[f. BLOOM v.1]
1. The action or state of coming into or being in bloom. Also fig.
1398. Trevisa, Barth. De P. R., XVII. xcvi. (1495), 663. Al codware louyth water tofore the blossom and drinesse after the blowmynge.
c. 1630. Drumm. of Hawth., Wks. (1711), 12. A virgin in the blooming of her prime.
1684. Scanderbeg Rediv., i. 2. To know the first Bloomings of a Tree which has yielded such happy Fruit.
1709. Pope, Ess. Crit., 501. Like some fair flowr That gayly blooms, but evn in blooming dies.
b. concr. A blossom, inflorescence. Obs.
1622. Wither, Mistr. Philar. (1633), 590. Low Sallowes on whose bloomings Bees doe fall.
1657. W. Coles, Adam in Eden, lx. Small heads which are the bloomings or Flowers.

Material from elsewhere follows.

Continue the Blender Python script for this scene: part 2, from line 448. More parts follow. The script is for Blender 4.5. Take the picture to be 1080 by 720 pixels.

c. attrib., as in blooming-time.
1398. Trevisa, Barth. De P. R., XVII. clxxvii. (1495), 718. Vynes haue a specyall euyll whan they ben spronge wyth euyll dewe or reyne in blowmyng tyme.
1883. C. Monkhouse, in Academy, No. 577. 358/3. A true, if not a complete, view of English song-writing in its blooming-time.
2. Painting. A cloudy appearance on a varnished surface, esp. of a picture. Cf. BLOOM v. 6.
1859. Gullick & Timbs, Paint., 204. The vehicles of the oil painter subject him to innumerable perplexities by their bad drying, change of colour, cracking, and blooming.
1879. Cassells Techn. Educ., IV. 222/2. Spotting, blooming, pin-holing.